If ever there was an example of perfect timing, it's Fitzgerald's arrival in the NFL. The game needs him. It needs for him to succeed; wants him to succeed. Please, let the kid be a player.

You know the Fitzgerald story: Gentleman in cleats. It was his reputation at Pitt for unceremoniously handing the football to the nearest official immediately following each of his many touchdowns. He never caused Pitt an "excessive celebration" penalty; never trash-talked, lost his cool, complained he wasn't getting the ball enough, gave the number one sign, played to the camera or made any gesture that would draw attention to himself.

It was a shame – no, an embarrassment – college football didn't understand his importance enough to award him the Heisman Trophy. Jason White? You gotta be kidding. It is one of the great misdeeds in college football history that its Heisman Trophy voters mailed in their ballots just prior to White going belly-up in the Big 12 title game.

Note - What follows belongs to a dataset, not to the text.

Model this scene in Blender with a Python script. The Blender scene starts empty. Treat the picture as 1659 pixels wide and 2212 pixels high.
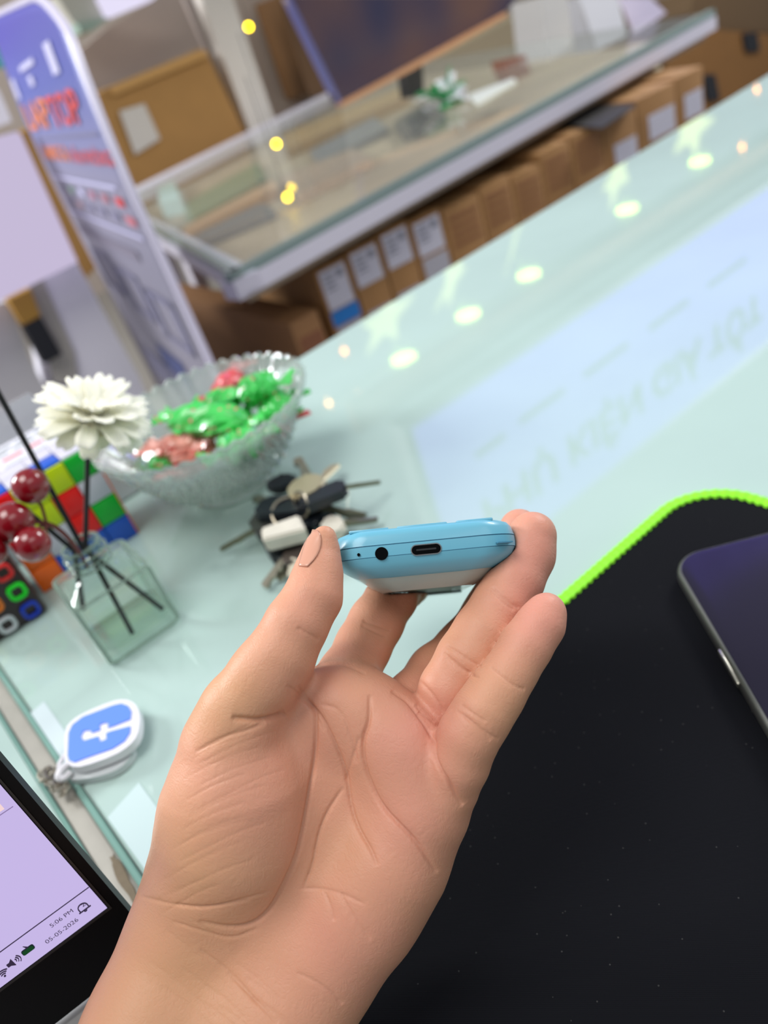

If those buffoons had just held onto their ballots one more week, the Heisman would've been awarded to its true winner, and the award would've enjoyed the name of a player who might go down in history as the man who saved football from becoming professional wrestling.

Oh, please, let the kid be a player.

He can have that kind of dramatic impact on the game. If he is to be the star for which he's being predicted, his post-touchdown behavior could become contagious. If Fitzgerald really is a player, we might see 40 years of evolution reversed to the moment Homer Jones spiked the ball.

Barry Sanders tried to do as much, but couldn't. Apparently, the game wasn't ready for a return to dignity. It needed more celebrating. It needed for celebration to evolve into something tasteless, which it did in recent years when Terrell Owens and Joe Horn included pens and cell phones in their post-score antics.

Maybe this is putting too much pressure on Fitzgerald, but the timing does appear to be right. The NFL wants what he has to offer, which is to say a marketable dignity at a time the league is attempting to more firmly embrace the principles of sportsmanship.

All right, now what if Fitzgerald does all of this as a member of the Jaguars? Imagine Fitzgerald and Byron Leftwich teaming up for the next 10 years, and apparently you already have considered that possibility, since Fitzgerald is clearly the jaguars.com "poll question" fan favorite.

Do you think Leftwich and Fitzgerald might sell some tickets?

The Jaguars are amassing draft picks. They have two threes, two fives and are trying to get an extra pick for Donovin Darius and, if that should happen, it could be the extra pick that would give the Jaguars the ammunition they need to move up for Fitzgerald.

If the kid turns out to be a player, it's hard to imagine a more perfect pick. If he's a player, he'd be worth the price.